### What is expected
Among the entries below, copy only the span from the line containing "Build this scene" through the line containing "return CAM + d * ((X - CAM.x) / d.x)". Do so exactly, and skip the pictures.

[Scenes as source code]
◇ ◇ ◇

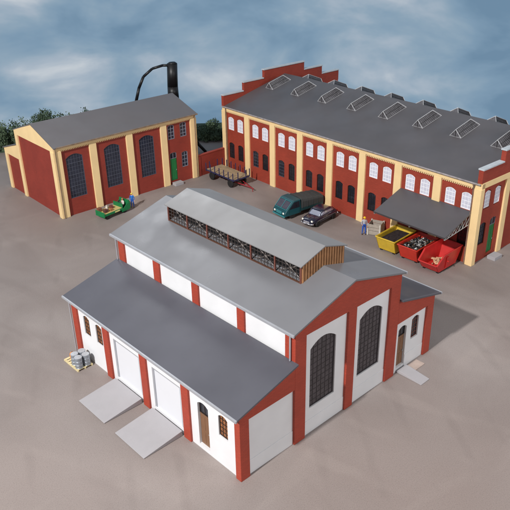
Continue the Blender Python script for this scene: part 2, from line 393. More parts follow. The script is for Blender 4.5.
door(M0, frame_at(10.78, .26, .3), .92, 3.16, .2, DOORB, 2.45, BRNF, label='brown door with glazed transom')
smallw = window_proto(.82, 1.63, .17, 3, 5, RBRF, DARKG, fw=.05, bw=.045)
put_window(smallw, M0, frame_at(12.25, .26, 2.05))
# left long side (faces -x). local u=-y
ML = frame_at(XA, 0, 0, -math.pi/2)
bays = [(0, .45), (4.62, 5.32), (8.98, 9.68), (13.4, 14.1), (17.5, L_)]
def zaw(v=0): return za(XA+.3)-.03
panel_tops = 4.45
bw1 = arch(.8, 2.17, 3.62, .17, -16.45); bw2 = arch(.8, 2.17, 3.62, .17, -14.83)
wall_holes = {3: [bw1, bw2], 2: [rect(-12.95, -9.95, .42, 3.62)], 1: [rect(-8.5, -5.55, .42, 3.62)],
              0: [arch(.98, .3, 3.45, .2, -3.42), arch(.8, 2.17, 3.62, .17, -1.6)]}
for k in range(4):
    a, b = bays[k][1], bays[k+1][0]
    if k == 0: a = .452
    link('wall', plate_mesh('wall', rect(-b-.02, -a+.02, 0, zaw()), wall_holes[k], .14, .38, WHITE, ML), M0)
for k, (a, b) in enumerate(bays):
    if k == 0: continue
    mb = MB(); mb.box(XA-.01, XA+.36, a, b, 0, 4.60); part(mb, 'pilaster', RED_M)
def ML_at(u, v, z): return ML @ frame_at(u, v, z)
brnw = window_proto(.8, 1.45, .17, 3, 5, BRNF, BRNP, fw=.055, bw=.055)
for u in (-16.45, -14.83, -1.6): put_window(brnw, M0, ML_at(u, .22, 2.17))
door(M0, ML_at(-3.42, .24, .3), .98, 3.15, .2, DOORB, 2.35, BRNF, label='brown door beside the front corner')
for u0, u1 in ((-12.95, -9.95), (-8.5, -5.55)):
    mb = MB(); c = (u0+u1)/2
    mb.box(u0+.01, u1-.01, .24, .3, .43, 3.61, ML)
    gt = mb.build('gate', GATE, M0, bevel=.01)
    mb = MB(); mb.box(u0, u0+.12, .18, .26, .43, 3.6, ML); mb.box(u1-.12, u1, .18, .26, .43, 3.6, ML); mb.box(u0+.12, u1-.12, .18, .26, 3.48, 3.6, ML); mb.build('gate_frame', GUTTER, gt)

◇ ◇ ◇

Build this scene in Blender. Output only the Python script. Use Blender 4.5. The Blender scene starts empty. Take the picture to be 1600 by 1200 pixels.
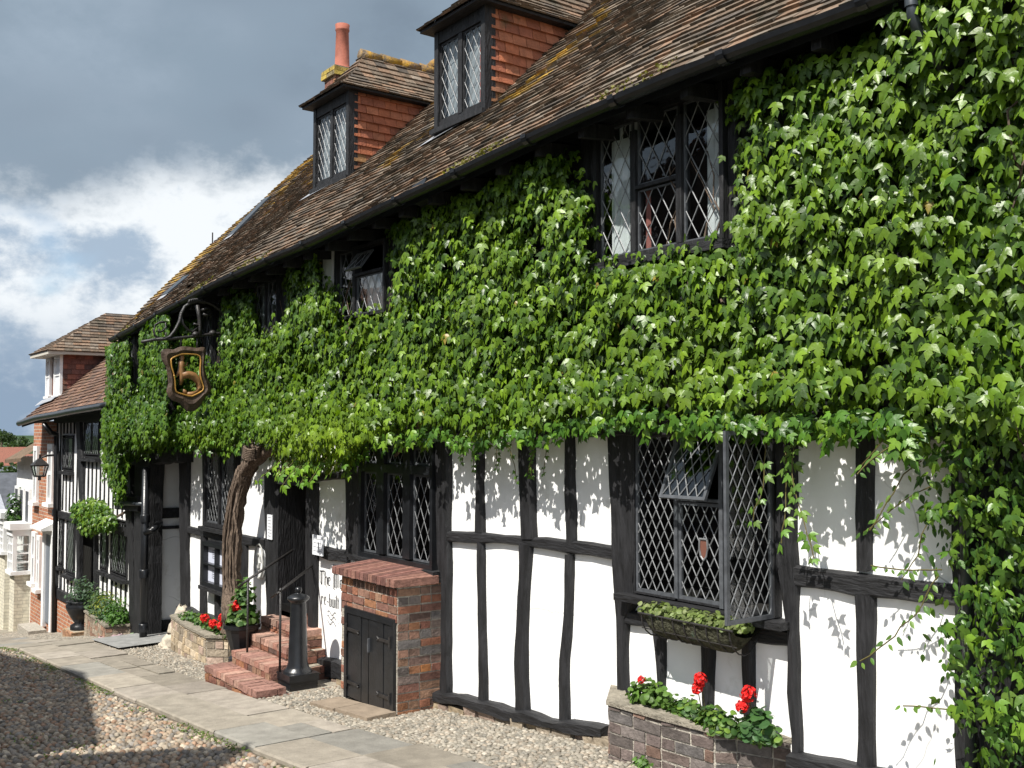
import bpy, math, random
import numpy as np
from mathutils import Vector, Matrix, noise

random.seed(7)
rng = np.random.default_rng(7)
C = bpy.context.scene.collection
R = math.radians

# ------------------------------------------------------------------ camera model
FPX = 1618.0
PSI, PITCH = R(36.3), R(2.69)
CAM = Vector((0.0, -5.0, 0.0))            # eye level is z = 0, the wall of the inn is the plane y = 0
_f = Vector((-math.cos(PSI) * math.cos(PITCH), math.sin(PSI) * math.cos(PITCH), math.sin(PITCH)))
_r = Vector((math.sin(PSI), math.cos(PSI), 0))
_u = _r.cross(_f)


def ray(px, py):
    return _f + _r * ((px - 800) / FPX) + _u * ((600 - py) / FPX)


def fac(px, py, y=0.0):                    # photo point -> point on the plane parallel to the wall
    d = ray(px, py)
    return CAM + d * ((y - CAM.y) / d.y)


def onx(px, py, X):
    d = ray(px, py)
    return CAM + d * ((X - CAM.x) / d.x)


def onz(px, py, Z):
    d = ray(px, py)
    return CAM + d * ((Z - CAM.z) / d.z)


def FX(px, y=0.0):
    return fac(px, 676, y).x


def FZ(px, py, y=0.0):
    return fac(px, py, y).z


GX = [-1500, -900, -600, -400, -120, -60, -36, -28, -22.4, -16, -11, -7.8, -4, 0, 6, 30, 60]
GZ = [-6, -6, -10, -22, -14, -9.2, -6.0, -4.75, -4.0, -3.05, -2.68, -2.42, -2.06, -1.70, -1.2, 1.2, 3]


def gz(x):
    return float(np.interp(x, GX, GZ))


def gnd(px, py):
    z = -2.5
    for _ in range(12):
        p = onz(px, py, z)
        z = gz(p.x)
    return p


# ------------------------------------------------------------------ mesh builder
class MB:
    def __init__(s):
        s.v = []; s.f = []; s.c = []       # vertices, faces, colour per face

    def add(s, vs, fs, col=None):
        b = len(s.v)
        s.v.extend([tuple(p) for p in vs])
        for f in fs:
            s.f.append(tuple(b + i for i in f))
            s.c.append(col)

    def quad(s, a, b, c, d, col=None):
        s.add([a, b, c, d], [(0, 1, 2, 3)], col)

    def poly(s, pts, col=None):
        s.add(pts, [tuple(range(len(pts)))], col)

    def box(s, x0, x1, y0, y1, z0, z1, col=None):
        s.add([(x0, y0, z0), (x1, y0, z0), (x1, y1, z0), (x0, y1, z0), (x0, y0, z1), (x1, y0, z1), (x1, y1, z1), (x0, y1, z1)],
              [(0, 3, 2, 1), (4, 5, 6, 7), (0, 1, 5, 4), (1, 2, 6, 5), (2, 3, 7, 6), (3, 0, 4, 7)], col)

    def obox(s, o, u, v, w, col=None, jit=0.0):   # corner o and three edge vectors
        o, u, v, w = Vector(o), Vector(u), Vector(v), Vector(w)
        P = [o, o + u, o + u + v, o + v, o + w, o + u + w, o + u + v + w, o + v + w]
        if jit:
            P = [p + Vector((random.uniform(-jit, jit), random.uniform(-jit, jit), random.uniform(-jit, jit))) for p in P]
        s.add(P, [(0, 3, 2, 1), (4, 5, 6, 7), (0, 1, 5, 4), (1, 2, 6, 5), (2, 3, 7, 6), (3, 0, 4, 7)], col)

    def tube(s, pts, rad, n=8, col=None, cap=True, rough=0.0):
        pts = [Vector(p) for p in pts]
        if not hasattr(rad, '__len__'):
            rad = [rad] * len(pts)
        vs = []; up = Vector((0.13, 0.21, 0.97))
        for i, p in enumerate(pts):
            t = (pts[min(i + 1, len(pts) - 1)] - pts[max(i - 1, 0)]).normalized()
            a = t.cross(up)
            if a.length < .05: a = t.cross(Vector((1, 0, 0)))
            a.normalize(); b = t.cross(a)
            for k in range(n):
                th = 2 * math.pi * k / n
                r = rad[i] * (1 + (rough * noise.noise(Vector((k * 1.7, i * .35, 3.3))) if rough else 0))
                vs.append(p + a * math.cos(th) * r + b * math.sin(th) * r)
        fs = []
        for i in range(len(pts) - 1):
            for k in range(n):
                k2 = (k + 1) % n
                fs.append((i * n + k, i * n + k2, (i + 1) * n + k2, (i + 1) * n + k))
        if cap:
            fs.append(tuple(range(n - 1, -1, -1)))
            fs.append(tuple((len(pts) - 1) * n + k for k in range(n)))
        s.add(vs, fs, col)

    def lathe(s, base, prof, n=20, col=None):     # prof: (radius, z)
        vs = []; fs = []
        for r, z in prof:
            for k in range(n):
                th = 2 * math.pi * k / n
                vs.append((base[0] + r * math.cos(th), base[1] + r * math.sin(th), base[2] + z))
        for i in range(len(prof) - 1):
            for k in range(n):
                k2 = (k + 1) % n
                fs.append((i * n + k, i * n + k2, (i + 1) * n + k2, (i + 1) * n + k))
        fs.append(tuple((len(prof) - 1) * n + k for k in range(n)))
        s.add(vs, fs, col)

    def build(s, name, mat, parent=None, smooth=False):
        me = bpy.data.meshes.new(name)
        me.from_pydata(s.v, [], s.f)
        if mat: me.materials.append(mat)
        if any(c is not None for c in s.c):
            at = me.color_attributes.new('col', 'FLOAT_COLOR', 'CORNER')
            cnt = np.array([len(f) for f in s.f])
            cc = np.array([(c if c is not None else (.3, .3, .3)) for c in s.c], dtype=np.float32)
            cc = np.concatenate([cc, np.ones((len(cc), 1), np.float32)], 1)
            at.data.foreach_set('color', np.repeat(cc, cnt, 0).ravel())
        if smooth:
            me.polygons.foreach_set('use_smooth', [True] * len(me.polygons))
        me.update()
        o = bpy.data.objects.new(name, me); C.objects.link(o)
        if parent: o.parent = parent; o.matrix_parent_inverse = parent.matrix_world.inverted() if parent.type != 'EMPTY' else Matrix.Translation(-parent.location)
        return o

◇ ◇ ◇

### Response to the task
Build this scene in Blender. Output only the Python script. Use Blender 4.5. The Blender scene starts empty. Take the picture to be 1600 by 1200 pixels.
import bpy, math, random
import numpy as np
from mathutils import Vector, Matrix, noise

random.seed(7)
rng = np.random.default_rng(7)
C = bpy.context.scene.collection
R = math.radians

# ------------------------------------------------------------------ camera model
FPX = 1618.0
PSI, PITCH = R(36.3), R(2.69)
CAM = Vector((0.0, -5.0, 0.0))            # eye level is z = 0, the wall of the inn is the plane y = 0
_f = Vector((-math.cos(PSI) * math.cos(PITCH), math.sin(PSI) * math.cos(PITCH), math.sin(PITCH)))
_r = Vector((math.sin(PSI), math.cos(PSI), 0))
_u = _r.cross(_f)


def ray(px, py):
    return _f + _r * ((px - 800) / FPX) + _u * ((600 - py) / FPX)


def fac(px, py, y=0.0):                    # photo point -> point on the plane parallel to the wall
    d = ray(px, py)
    return CAM + d * ((y - CAM.y) / d.y)


def onx(px, py, X):
    d = ray(px, py)
    return CAM + d * ((X - CAM.x) / d.x)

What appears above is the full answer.